### [To be done]
Return the lines exactly as they stand, from the first of the material through the line containing "COL = S.collection".
━━━━━ Source material ━━━━━
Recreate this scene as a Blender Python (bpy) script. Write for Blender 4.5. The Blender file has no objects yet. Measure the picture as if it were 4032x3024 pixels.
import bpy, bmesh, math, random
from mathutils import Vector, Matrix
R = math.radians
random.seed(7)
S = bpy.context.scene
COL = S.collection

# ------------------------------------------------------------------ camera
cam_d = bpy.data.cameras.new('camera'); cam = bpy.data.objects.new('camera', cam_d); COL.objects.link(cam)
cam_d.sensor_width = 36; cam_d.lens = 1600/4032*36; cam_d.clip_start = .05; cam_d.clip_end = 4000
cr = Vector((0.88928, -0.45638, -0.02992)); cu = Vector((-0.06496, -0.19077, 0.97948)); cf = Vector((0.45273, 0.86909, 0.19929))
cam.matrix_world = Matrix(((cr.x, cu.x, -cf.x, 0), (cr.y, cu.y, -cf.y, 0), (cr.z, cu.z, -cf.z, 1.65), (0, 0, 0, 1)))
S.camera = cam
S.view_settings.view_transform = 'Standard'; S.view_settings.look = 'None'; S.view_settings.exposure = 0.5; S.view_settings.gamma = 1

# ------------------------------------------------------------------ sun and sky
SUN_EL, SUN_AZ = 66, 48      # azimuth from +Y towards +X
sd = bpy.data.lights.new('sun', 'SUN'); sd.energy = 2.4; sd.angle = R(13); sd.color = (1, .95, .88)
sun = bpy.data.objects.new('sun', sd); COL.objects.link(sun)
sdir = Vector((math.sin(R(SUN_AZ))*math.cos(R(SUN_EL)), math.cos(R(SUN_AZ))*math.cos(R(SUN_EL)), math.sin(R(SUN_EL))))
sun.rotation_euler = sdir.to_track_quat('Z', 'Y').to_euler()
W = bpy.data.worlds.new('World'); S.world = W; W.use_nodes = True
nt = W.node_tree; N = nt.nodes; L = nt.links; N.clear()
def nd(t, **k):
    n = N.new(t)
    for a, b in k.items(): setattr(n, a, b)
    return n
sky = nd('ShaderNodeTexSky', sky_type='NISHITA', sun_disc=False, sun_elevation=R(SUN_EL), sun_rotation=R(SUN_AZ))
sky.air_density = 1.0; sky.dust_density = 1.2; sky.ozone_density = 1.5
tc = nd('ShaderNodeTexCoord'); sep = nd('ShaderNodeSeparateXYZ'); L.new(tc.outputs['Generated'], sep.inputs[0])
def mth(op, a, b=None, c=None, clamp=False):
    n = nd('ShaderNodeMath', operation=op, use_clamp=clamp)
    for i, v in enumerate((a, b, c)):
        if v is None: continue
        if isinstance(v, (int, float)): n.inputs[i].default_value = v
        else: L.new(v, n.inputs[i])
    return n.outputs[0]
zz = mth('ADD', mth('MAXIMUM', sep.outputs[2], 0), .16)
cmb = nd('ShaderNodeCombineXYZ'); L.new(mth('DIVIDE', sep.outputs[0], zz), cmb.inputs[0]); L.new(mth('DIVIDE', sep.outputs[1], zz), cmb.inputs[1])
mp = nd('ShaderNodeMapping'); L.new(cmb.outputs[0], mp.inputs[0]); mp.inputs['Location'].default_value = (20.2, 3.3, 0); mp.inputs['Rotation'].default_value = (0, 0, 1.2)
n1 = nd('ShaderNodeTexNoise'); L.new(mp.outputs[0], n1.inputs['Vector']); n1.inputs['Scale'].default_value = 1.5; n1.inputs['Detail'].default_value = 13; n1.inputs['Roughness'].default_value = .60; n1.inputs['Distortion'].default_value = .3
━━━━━
### [Solution for this task]
Recreate this scene as a Blender Python (bpy) script. Write for Blender 4.5. The Blender file has no objects yet. Measure the picture as if it were 4032x3024 pixels.
import bpy, bmesh, math, random
from mathutils import Vector, Matrix
R = math.radians
random.seed(7)
S = bpy.context.scene
COL = S.collection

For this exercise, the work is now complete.